▶ _Given instruction_: Give the data again, word for word.

▶ _Given data_:
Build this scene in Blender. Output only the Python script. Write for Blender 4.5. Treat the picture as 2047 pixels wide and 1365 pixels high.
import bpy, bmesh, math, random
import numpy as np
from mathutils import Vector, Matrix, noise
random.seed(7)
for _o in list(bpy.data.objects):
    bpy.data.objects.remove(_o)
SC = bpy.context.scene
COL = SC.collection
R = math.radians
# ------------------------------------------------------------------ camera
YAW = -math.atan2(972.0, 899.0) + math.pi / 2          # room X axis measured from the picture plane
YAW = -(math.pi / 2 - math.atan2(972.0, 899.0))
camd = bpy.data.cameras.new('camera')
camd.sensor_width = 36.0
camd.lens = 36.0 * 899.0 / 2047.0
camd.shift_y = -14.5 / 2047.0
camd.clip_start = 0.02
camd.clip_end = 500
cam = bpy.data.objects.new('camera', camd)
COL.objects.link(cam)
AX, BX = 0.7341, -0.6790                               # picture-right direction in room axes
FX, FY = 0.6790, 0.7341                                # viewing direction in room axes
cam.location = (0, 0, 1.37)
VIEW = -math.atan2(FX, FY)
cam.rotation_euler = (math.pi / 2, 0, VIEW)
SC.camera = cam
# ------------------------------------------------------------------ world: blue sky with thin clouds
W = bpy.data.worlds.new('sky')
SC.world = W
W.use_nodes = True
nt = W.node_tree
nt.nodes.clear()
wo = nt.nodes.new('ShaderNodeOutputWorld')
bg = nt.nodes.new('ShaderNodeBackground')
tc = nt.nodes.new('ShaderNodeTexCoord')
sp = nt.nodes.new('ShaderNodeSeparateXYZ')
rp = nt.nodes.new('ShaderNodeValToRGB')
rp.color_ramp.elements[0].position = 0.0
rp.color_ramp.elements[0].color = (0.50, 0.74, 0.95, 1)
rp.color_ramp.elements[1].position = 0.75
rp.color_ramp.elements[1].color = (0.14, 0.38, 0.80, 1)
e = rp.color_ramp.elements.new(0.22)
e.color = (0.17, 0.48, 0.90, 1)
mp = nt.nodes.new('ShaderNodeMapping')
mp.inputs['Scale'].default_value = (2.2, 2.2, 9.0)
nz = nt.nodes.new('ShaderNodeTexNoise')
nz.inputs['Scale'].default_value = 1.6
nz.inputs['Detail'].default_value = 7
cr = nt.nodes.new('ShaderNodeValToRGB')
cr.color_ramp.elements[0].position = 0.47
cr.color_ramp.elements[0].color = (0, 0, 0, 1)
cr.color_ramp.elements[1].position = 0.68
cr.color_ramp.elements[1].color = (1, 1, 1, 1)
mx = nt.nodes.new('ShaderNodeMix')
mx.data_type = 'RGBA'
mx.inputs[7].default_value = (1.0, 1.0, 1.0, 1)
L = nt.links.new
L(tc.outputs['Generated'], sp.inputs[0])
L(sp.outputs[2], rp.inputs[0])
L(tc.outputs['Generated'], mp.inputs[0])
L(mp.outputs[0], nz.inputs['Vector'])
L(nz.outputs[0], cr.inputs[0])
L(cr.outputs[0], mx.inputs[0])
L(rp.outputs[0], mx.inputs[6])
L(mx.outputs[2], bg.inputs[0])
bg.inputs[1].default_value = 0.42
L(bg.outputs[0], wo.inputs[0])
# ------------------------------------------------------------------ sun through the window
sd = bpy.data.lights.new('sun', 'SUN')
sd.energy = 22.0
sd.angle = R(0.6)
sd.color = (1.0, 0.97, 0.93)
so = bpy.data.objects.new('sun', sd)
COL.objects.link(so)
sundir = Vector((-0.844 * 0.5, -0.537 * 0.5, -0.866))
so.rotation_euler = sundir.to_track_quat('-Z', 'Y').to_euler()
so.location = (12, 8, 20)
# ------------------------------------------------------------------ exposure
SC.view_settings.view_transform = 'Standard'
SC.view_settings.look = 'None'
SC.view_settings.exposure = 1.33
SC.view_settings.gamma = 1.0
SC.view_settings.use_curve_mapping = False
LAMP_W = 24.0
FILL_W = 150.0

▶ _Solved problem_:
Build this scene in Blender. Output only the Python script. Write for Blender 4.5. Treat the picture as 2047 pixels wide and 1365 pixels high.
import bpy, bmesh, math, random
import numpy as np
from mathutils import Vector, Matrix, noise
random.seed(7)
for _o in list(bpy.data.objects):
    bpy.data.objects.remove(_o)
SC = bpy.context.scene
COL = SC.collection
R = math.radians
# ------------------------------------------------------------------ camera
YAW = -math.atan2(972.0, 899.0) + math.pi / 2          # room X axis measured from the picture plane
YAW = -(math.pi / 2 - math.atan2(972.0, 899.0))
camd = bpy.data.cameras.new('camera')
camd.sensor_width = 36.0
camd.lens = 36.0 * 899.0 / 2047.0
camd.shift_y = -14.5 / 2047.0
camd.clip_start = 0.02
camd.clip_end = 500
cam = bpy.data.objects.new('camera', camd)
COL.objects.link(cam)
AX, BX = 0.7341, -0.6790                               # picture-right direction in room axes
FX, FY = 0.6790, 0.7341                                # viewing direction in room axes
cam.location = (0, 0, 1.37)
VIEW = -math.atan2(FX, FY)
cam.rotation_euler = (math.pi / 2, 0, VIEW)
SC.camera = cam
# ------------------------------------------------------------------ world: blue sky with thin clouds
W = bpy.data.worlds.new('sky')
SC.world = W
W.use_nodes = True
nt = W.node_tree
nt.nodes.clear()
wo = nt.nodes.new('ShaderNodeOutputWorld')
bg = nt.nodes.new('ShaderNodeBackground')
tc = nt.nodes.new('ShaderNodeTexCoord')
sp = nt.nodes.new('ShaderNodeSeparateXYZ')
rp = nt.nodes.new('ShaderNodeValToRGB')
rp.color_ramp.elements[0].position = 0.0
rp.color_ramp.elements[0].color = (0.50, 0.74, 0.95, 1)
rp.color_ramp.elements[1].position = 0.75
rp.color_ramp.elements[1].color = (0.14, 0.38, 0.80, 1)
e = rp.color_ramp.elements.new(0.22)
e.color = (0.17, 0.48, 0.90, 1)
mp = nt.nodes.new('ShaderNodeMapping')
mp.inputs['Scale'].default_value = (2.2, 2.2, 9.0)
nz = nt.nodes.new('ShaderNodeTexNoise')
nz.inputs['Scale'].default_value = 1.6
nz.inputs['Detail'].default_value = 7
cr = nt.nodes.new('ShaderNodeValToRGB')
cr.color_ramp.elements[0].position = 0.47
cr.color_ramp.elements[0].color = (0, 0, 0, 1)
cr.color_ramp.elements[1].position = 0.68
cr.color_ramp.elements[1].color = (1, 1, 1, 1)
mx = nt.nodes.new('ShaderNodeMix')
mx.data_type = 'RGBA'
mx.inputs[7].default_value = (1.0, 1.0, 1.0, 1)
L = nt.links.new
L(tc.outputs['Generated'], sp.inputs[0])
L(sp.outputs[2], rp.inputs[0])
L(tc.outputs['Generated'], mp.inputs[0])
L(mp.outputs[0], nz.inputs['Vector'])
L(nz.outputs[0], cr.inputs[0])
L(cr.outputs[0], mx.inputs[0])
L(rp.outputs[0], mx.inputs[6])
L(mx.outputs[2], bg.inputs[0])
bg.inputs[1].default_value = 0.42
L(bg.outputs[0], wo.inputs[0])
# ------------------------------------------------------------------ sun through the window
sd = bpy.data.lights.new('sun', 'SUN')
sd.energy = 22.0
sd.angle = R(0.6)
sd.color = (1.0, 0.97, 0.93)
so = bpy.data.objects.new('sun', sd)
COL.objects.link(so)
sundir = Vector((-0.844 * 0.5, -0.537 * 0.5, -0.866))
so.rotation_euler = sundir.to_track_quat('-Z', 'Y').to_euler()
so.location = (12, 8, 20)
# ------------------------------------------------------------------ exposure
SC.view_settings.view_transform = 'Standard'
SC.view_settings.look = 'None'
SC.view_settings.exposure = 1.33
SC.view_settings.gamma = 1.0
SC.view_settings.use_curve_mapping = False
LAMP_W = 24.0
FILL_W = 150.0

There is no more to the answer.